As we near the close of this month’s issue, it’s worth remembering that every drug statistic is an aggregate of individual lives. In the following poem, Dinora Escobar shares the story of a young woman living with drug addiction far from home.
Written by Dinora Escobar
Tijuana, a famous city on
the border of Mexico and California, USA.
An area known as Zona Norte, by the Tijuana Arch.
The Arch is well known. At the entrance of Tijuana, right in the heart of Zona Norte.
It’s like a “ little Vegas”, as many tourist say, but much more poor and dangerous a place; full of drugs,
prostitution, crime, poverty. A place where everything has a price, even your freedom.
Law enforcement is corrupted, a place where many come to fulfill their fantasies, and go home like nothing
ever happened. But what about those that this is their reality. A fast lane life, a place that, to many is a fun,
tourist place and to others this is home. A place to survive.
A place to easily get caught up and lost, where many end up like Ieesha Shiann.

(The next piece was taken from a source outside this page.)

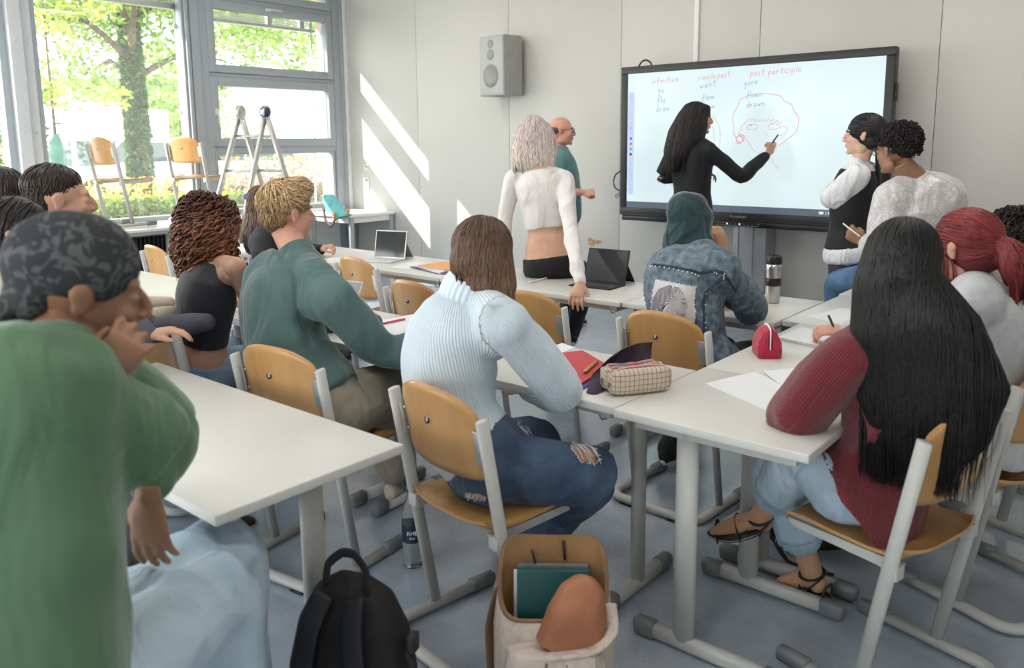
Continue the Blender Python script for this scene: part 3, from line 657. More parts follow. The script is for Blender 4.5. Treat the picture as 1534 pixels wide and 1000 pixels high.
def person(label, J, sex='f', sk='light', voxel=0.0055, hs=1.0, hands=None, legs=True, face=True, sc=1.0, neckr=None, arms=True, shrink=-0.004, group=None, eyes=True, brow=(0.06, 0.035, 0.02)):
    base = V(J['pel']); o = empty('person', (base.x, base.y, 0.0), label=label, cat='person', group=group)
    inv = Vector((base.x, base.y, 0))
    B = MB(); HM = head_matrix(J['head'], J['hf'], J.get('hu', (0, 0, 1)), hs)
    torso(B, J, sex, shrink, sc=sc)
    nr = neckr or (0.056 if sex == 'm' else 0.047); nk = V(J['neck'])
    hb = HM @ V(0, -0.025, -0.055)
    B.sweep(catmull([lerp(V(J['pel']), nk, 0.86), nk, lerp(nk, hb, 0.5), hb], [nr * 1.25, nr * 1.15, nr, nr * 0.98])[0], catmull([nk, nk, nk, nk], [nr * 1.3, nr * 1.15, nr, nr * 0.98])[1], n=18)
    head(B, HM, sex)
    am = 1.0 if sex == 'm' else 0.86
    for s in ('L', 'R'):
        sh, el, wr = V(J['sh' + s]), V(J['el' + s]), V(J['wr' + s])
        cl = lerp(nk, sh, 0.25); limb(B, [cl, lerp(cl, sh, 0.6), sh], [0.045 * am, 0.050 * am, 0.052 * am])
        ch = lerp(V(J['pel']), nk, 0.75); B.sweep([lerp(ch, sh, 0.35), lerp(ch, sh, 0.85)], [0.07 * am, 0.055 * am], n=12)
        if arms: limb(B, [sh, lerp(sh, el, 0.45), el, lerp(el, wr, 0.3), wr], [0.050 * am, 0.045 * am, 0.037 * am, 0.039 * am, 0.0255 * am])
        if legs:
            hp, kn, an = V(J['hip' + s]), V(J['kn' + s]), V(J['an' + s])
            lo = shrink * 2
            limb(B, [hp, lerp(hp, kn, 0.4), kn, lerp(kn, an, 0.3), an], [0.085 + lo, 0.078 + lo, 0.053 + lo, 0.052 + lo, 0.034])
            to = V(J['to' + s]) if 'to' + s in J else an + V(0, 0.14, -0.05)
            B.ball(lerp(an, to, -0.12) + V(0, 0, -0.02), (0.03, 0.03, 0.03)); B.sweep([an, lerp(an, to, 0.45), lerp(an, to, 0.8), to], [0.030, 0.034, 0.040, 0.022], [0.032, 0.030, 0.018, 0.012], ref=(0, 0, 1), n=14)
    if hands:
        for h in hands: hand(B, **h)
    B.v = [tuple(Vector(v) - inv) for v in B.v]
    Mi = HM.inverted() @ Matrix.Translation(inv)
    def fn(co, no, me):
        A = np.array(Mi); q = co @ A[:3, :3].T + A[:3, 3]
        lips = (np.abs(q[:, 0]) < 0.021) & (q[:, 1] > 0.083) & (q[:, 2] < -0.052) & (q[:, 2] > -0.074)
        idx = np.where(lips)[0]; st_ = set(idx.tolist())
        if st_:
            for p in me.polygons:
                if p.vertices[0] in st_ and p.vertices[2] in st_: p.material_index = 1
        return co
    body = baked(B, 'body', voxel, 3, [skin(sk), lipm], o, fn, 0.5)
    if eyes and face:
        for s in (-1, 1):
            E = MB(); ballM(E, Matrix.Translation(-inv) @ HM, (s * 0.031, 0.0755, 0.001), (0.0115, 0.0115, 0.0075), 14, 10)
            I = MB(); ballM(I, Matrix.Translation(-inv) @ HM, (s * 0.031, 0.0835, 0.001), (0.0055, 0.0045, 0.0052), 12, 8)
            e_ = E.build('eye', eye_w, o); I.build('iris', iris, e_)
            Bm = MB(); Bm.sweep([Matrix.Translation(-inv) @ HM @ V(s * x, y, z) for x, y, z in ((0.014, 0.090, 0.017), (0.03, 0.088, 0.023), (0.048, 0.072, 0.019))], [0.003, 0.0045, 0.002], [0.004, 0.005, 0.003], ref=(0, 0, 1), n=6); Bm.build('eyebrow', mat('eyebrow_hair', brow, 0.7, noise=0.1), o)
    return o, HM, inv, body
def sub_inv(mb, inv): mb.v = [tuple(Vector(v) - inv) for v in mb.v]; return mb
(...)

Ieesha Shiann, is a female aged 24, born in mid east of the United States.
She resides in the “zona norte”
located at 1st and coahuila.
Ieesha, living life day by day.
To support her drug habit and to get by she is also a worker of the streets, prostitution. She uses heroin and crystal methamphetamine, also known as “criko”or ice” on the streets.
Ieesha has a story that no one knows. A lot of people wonder, but don’t understand her due to the language barrier, and that she’s mostly in her own world of hallucinations. It is hard to get a full story or even a full sentence without distractions.
I asked Ieesha if I could interview her. She seemed a little scared, uncomfortable with the idea of it, but then she agrees.
Ieesha where were you born?
In Minnesota with the snow and where I lost my babies.
You have kids?
Yes two and I lost them.
How did you lose your kids?
The system took them from me and put them with another family and I don’t know where they are.
Why and how did you start doing drugs?
I lost my kids, don’t know where they are.
How did you end up here?
If you’re not from here?
He left me here.
Who?
A men we got high. I was so high on drugs I can’t remember, but we were here together getting high. High, for a couple of weeks and one day he left, I couldn’t find him I didn’t know what to do.
How long you been here?
I think three years
Where’s your family?
Don’t know I need to contact them, someone to let them know where I’m at.
What do you consume and how do you get by as far as financially?
“You want sex?” That’s all I say to get “globo”.
Globo means balloon in English. A word that is used for the little plastic containing the drug.
Where do you sleep? Shower?
If I have money motels sometime, or a client will pay for a room all night and if not I sleep like the” dogs and cats”.
What does that mean?
Wherever I can lay down on the streets. If is cold or rains I can use boxes to shield myself from the cold.
Ieesha has asked me in the past if their are any Rehabilitation Centers here in Tijuana.
Yes there are but as private organizations. So there’s a fee.
At times I just wonder about Ieesha. She comes in says “hi”, she stares around. and she cries. Cries and she only speaks of what I believe is a constant memory to her, in her head. What she can still remember and acknowledge; her kids that she lost and a man that left her here.
Why don’t you cross the border if you’re a USA Citizen?
I never go to border or cross. Nope never cross.
Why? You can get help out there.
Is too late. Where do I go?
Like many others Ieesha randomly sleeps in the streets and hopes for shelter.
She goes around to the local stores at times to ask for food, including my work place.
Many people that know her will hand out clothes to her. They say she wasn’t like this at first.
She was a normal, healthy, young girl,
but drugs have made her lose herself to the streets.